--- START DATASET EXCERPT ---

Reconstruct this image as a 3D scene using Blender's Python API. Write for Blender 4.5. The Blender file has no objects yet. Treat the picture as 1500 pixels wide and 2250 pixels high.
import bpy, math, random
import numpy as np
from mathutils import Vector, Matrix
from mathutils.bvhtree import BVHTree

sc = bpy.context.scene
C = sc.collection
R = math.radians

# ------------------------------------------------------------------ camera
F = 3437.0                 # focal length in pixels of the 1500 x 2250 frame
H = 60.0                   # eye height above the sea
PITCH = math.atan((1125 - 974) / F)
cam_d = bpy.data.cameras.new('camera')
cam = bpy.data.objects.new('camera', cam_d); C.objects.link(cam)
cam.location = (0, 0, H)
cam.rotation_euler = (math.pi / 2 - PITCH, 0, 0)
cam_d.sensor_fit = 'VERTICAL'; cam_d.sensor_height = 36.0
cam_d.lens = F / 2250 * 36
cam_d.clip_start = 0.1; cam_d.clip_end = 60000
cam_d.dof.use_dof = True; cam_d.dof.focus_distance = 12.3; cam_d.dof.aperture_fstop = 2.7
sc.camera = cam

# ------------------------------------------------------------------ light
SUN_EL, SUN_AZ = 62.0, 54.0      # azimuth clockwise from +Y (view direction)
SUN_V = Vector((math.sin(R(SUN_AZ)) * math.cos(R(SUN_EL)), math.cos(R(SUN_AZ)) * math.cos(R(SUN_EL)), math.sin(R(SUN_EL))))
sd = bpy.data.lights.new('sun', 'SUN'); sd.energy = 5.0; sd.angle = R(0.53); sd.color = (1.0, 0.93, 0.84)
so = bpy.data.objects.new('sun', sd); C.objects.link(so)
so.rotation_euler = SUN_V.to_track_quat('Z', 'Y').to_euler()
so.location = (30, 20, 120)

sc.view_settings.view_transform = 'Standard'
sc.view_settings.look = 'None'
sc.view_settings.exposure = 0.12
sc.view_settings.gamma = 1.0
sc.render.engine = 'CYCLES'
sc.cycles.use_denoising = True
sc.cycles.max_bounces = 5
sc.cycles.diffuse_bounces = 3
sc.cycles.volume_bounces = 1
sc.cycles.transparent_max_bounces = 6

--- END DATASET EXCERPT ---

**JOB:** Print, please, the lines above from the very first through the one that holds "from mathutils.bvhtree import BVHTree", both included, word for word and with nothing else.

**PROBLEM SOLUTION:**
Reconstruct this image as a 3D scene using Blender's Python API. Write for Blender 4.5. The Blender file has no objects yet. Treat the picture as 1500 pixels wide and 2250 pixels high.
import bpy, math, random
import numpy as np
from mathutils import Vector, Matrix
from mathutils.bvhtree import BVHTree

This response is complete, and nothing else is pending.